§ **Job**
Print nothing but the lines from the start of the listing below through the line that contains "from mathutils.geometry import". Do not include the pictures.

§ **Provided material**
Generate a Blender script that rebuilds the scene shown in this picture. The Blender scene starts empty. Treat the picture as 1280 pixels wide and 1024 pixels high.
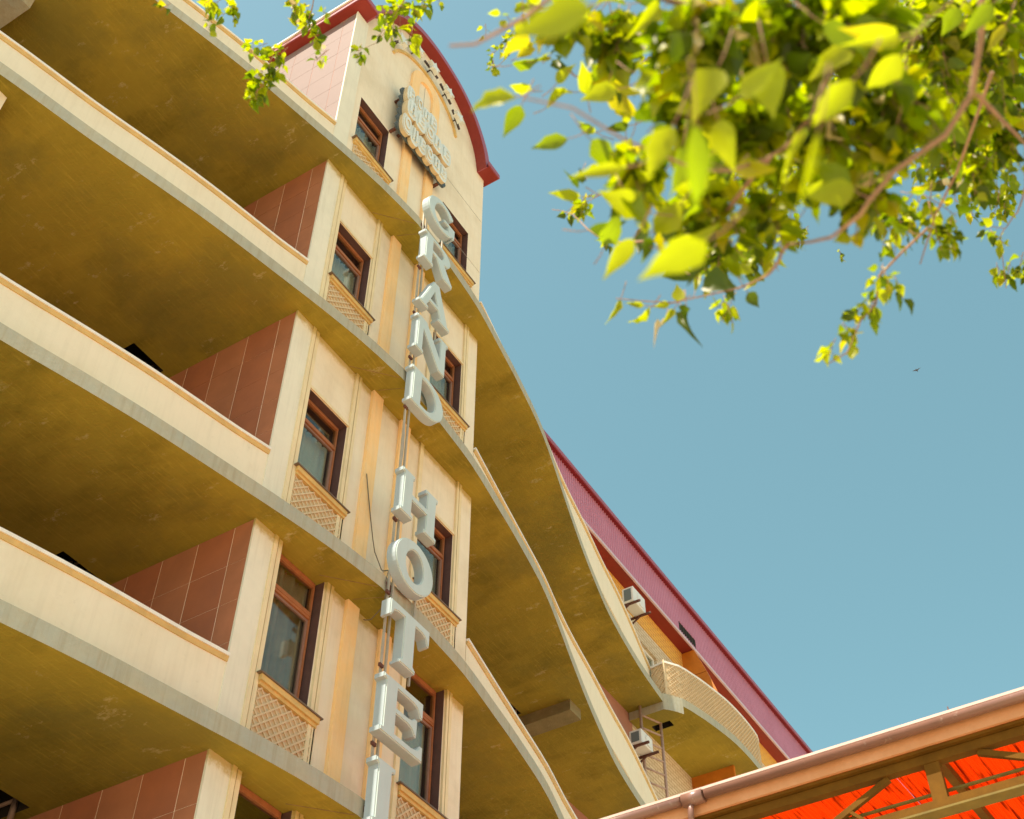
import bpy, bmesh, math, random
from mathutils import Vector, Matrix
from mathutils.geometry import tessellate_polygon

random.seed(11)
S = bpy.context.scene
COL = S.collection

# ------------------------------------------------------------------ camera
PITCH, ROLL, AZ = math.radians(47.2945), math.radians(0.44007), math.radians(57.7367)
cd = bpy.data.cameras.new('camera')
cam = bpy.data.objects.new('camera', cd)
COL.objects.link(cam)
cam.location = (-6.78094, -7.27235, -8.78022)
fw = Vector((math.cos(PITCH) * math.sin(AZ), math.cos(PITCH) * math.cos(AZ), math.sin(PITCH)))
rt = Vector((math.cos(AZ), -math.sin(AZ), 0))
up = rt.cross(fw)
r2 = math.cos(ROLL) * rt + math.sin(ROLL) * up
u2 = -math.sin(ROLL) * rt + math.cos(ROLL) * up
cam.rotation_euler = Matrix((r2, u2, -fw)).transposed().to_euler()
cd.sensor_width = 36.0
cd.sensor_fit = 'HORIZONTAL'
cd.lens = 1636.99 / 1280 * 36
cd.clip_start = 0.05
cd.clip_end = 600
cd.dof.use_dof = True
cd.dof.focus_distance = 15.0
cd.dof.aperture_fstop = 4.8
S.camera = cam

# ------------------------------------------------------------------ light
SUN_EL, SUN_AZ = math.radians(60), math.radians(281)      # azimuth clockwise from +Y
w = bpy.data.worlds.new('World')
S.world = w
w.use_nodes = True
nt = w.node_tree
nt.nodes.clear()
sky = nt.nodes.new('ShaderNodeTexSky')
sky.sky_type = 'NISHITA'
sky.sun_disc = False
sky.sun_elevation = SUN_EL
sky.sun_rotation = SUN_AZ
sky.air_density = 1.0
sky.dust_density = 1.6
sky.ozone_density = 0.7
hsv = nt.nodes.new('ShaderNodeHueSaturation')
hsv.inputs['Saturation'].default_value = 0.92
hsv.inputs['Hue'].default_value = 0.437
bg = nt.nodes.new('ShaderNodeBackground')
bg.inputs['Strength'].default_value = 0.10
wo = nt.nodes.new('ShaderNodeOutputWorld')
nt.links.new(sky.outputs[0], hsv.inputs['Color'])
nt.links.new(hsv.outputs[0], bg.inputs[0])
nt.links.new(bg.outputs[0], wo.inputs[0])
sd = bpy.data.lights.new('sun', 'SUN')
sd.energy = 4.4
sd.angle = math.radians(0.5)
sd.color = (1.0, 0.90, 0.74)
sun = bpy.data.objects.new('sun', sd)
COL.objects.link(sun)
sdir = Vector((math.cos(SUN_EL) * math.sin(SUN_AZ), math.cos(SUN_EL) * math.cos(SUN_AZ), math.sin(SUN_EL)))
sun.rotation_euler = sdir.to_track_quat('Z', 'Y').to_euler()
sun.location = (-20, 0, 30)
S.view_settings.view_transform = 'Standard'
S.view_settings.look = 'None'
S.view_settings.gamma = 1
S.view_settings.use_curve_mapping = False
S.view_settings.exposure = 1.05
S.render.engine = 'CYCLES'
S.cycles.max_bounces = 8
S.cycles.diffuse_bounces = 5
S.cycles.transparent_max_bounces = 12

# ------------------------------------------------------------------ materials
def mat(name, color, rough=0.75, var=0.0, scale=6.0, var2=None, streak=0.0, bump=0.0, bscale=40.0, metallic=0.0, spec=0.3, speck=0.0, speckcol=(1, 1, 1), speckscale=18, stretch=(1, 1, 1), stains=0.0, staincol=(0.1, 0.07, 0.03), scratch=0.0, grime=False):
    m = bpy.data.materials.new(name)
    m.use_nodes = True
    n = m.node_tree.nodes
    L = m.node_tree.links
    b = n['Principled BSDF']
    b.inputs['Roughness'].default_value = rough
    b.inputs['Metallic'].default_value = metallic
    b.inputs['Specular IOR Level'].default_value = spec
    tc = n.new('ShaderNodeTexCoord')
    geo = n.new('ShaderNodeNewGeometry')
    P = geo.outputs['Position']
    mp = n.new('ShaderNodeMapping')
    mp.inputs['Scale'].default_value = stretch
    L.new(P, mp.inputs[0])
    P = mp.outputs[0]
    cur = None
    def rgb(c):
        q = n.new('ShaderNodeRGB')
        q.outputs[0].default_value = (*c, 1)
        return q.outputs[0]
    def noise(scale, detail=5, rough_=0.6, vec=P):
        q = n.new('ShaderNodeTexNoise')
        q.inputs['Scale'].default_value = scale
        q.inputs['Detail'].default_value = detail
        q.inputs['Roughness'].default_value = rough_
        L.new(vec, q.inputs['Vector'])
        return q.outputs['Fac']
    def ramp(f, a, c):
        q = n.new('ShaderNodeMapRange')
        q.inputs['From Min'].default_value = a
        q.inputs['From Max'].default_value = c
        L.new(f, q.inputs['Value'])
        return q.outputs[0]
    def mix(f, a, c, mode='MIX'):
        q = n.new('ShaderNodeMix')
        q.data_type = 'RGBA'
        q.blend_type = mode
        if isinstance(f, float):
            q.inputs[0].default_value = f
        else:
            L.new(f, q.inputs[0])
        L.new(a, q.inputs[6])
        L.new(c, q.inputs[7])
        return q.outputs[2]
    def mul(f, k):
        q = n.new('ShaderNodeMath')
        q.operation = 'MULTIPLY'
        L.new(f, q.inputs[0])
        q.inputs[1].default_value = k
        return q.outputs[0]
    cur = rgb(color)
    if var > 0:
        c2 = var2 if var2 else tuple(x * (1 - var) for x in color)
        cur = mix(ramp(noise(scale), 0.36, 0.64), cur, rgb(c2))
        cur = mix(mul(ramp(noise(scale * 5.3, 6, .7), 0.35, 0.7), .35), cur, rgb(tuple(x * (1 - var) for x in color)))
    if streak > 0:
        m2 = n.new('ShaderNodeMapping')
        m2.inputs['Scale'].default_value = (9, 9, 0.5)
        L.new(geo.outputs['Position'], m2.inputs[0])
        cur = mix(mul(ramp(noise(2.0, 4, .6, m2.outputs[0]), 0.48, 0.72), streak), cur, rgb((0.30, 0.25, 0.15)))
    if stains > 0:
        cur = mix(mul(ramp(noise(0.9, 9, .68), 0.5, 0.66), stains), cur, rgb(staincol))
    if scratch > 0:      # trowel and formwork marks running along the slab
        m3 = n.new('ShaderNodeMapping')
        m3.inputs['Scale'].default_value = (1.6, 17, 1)
        m3.inputs['Rotation'].default_value = (0, 0, .25)
        L.new(geo.outputs['Position'], m3.inputs[0])
        cur = mix(mul(ramp(noise(2.2, 5, .7, m3.outputs[0]), 0.53, 0.72), scratch), cur, rgb(tuple(min(1, x * 1.55 + .02) for x in color)))
        m4 = n.new('ShaderNodeMapping')
        m4.inputs['Scale'].default_value = (1, 1, 1)
        m4.inputs['Location'].default_value = (7, 3, 1)
        L.new(geo.outputs['Position'], m4.inputs[0])
        cur = mix(mul(ramp(noise(.55, 8, .62, m4.outputs[0]), 0.50, 0.62), .5), cur, rgb((0.17, 0.145, 0.03)))
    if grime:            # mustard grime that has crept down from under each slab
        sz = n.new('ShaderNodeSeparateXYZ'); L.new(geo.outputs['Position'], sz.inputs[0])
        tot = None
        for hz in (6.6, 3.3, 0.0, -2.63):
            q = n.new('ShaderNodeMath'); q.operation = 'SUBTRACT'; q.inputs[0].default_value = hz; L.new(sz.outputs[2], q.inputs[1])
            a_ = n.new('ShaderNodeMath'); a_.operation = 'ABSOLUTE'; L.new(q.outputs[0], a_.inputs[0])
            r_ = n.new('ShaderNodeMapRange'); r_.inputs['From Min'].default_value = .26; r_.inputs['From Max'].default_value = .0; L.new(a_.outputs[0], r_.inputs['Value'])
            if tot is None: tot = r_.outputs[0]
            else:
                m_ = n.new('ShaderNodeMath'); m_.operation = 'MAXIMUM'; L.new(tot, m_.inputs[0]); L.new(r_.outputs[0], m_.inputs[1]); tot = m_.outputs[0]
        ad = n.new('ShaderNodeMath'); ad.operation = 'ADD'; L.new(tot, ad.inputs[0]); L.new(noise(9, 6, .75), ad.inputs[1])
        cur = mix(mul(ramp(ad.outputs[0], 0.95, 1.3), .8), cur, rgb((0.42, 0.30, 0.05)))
    if speck > 0:
        cur = mix(mul(ramp(noise(speckscale, 7, .75), 0.60, 0.74), speck), cur, rgb(speckcol))
    L.new(cur, b.inputs['Base Color'])
    if bump > 0:
        q = n.new('ShaderNodeBump')
        q.inputs['Strength'].default_value = bump
        q.inputs['Distance'].default_value = 0.01
        L.new(noise(bscale, 8, .7), q.inputs['Height'])
        L.new(q.outputs[0], b.inputs['Normal'])
    return m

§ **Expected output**
Generate a Blender script that rebuilds the scene shown in this picture. The Blender scene starts empty. Treat the picture as 1280 pixels wide and 1024 pixels high.
import bpy, bmesh, math, random
from mathutils import Vector, Matrix
from mathutils.geometry import tessellate_polygon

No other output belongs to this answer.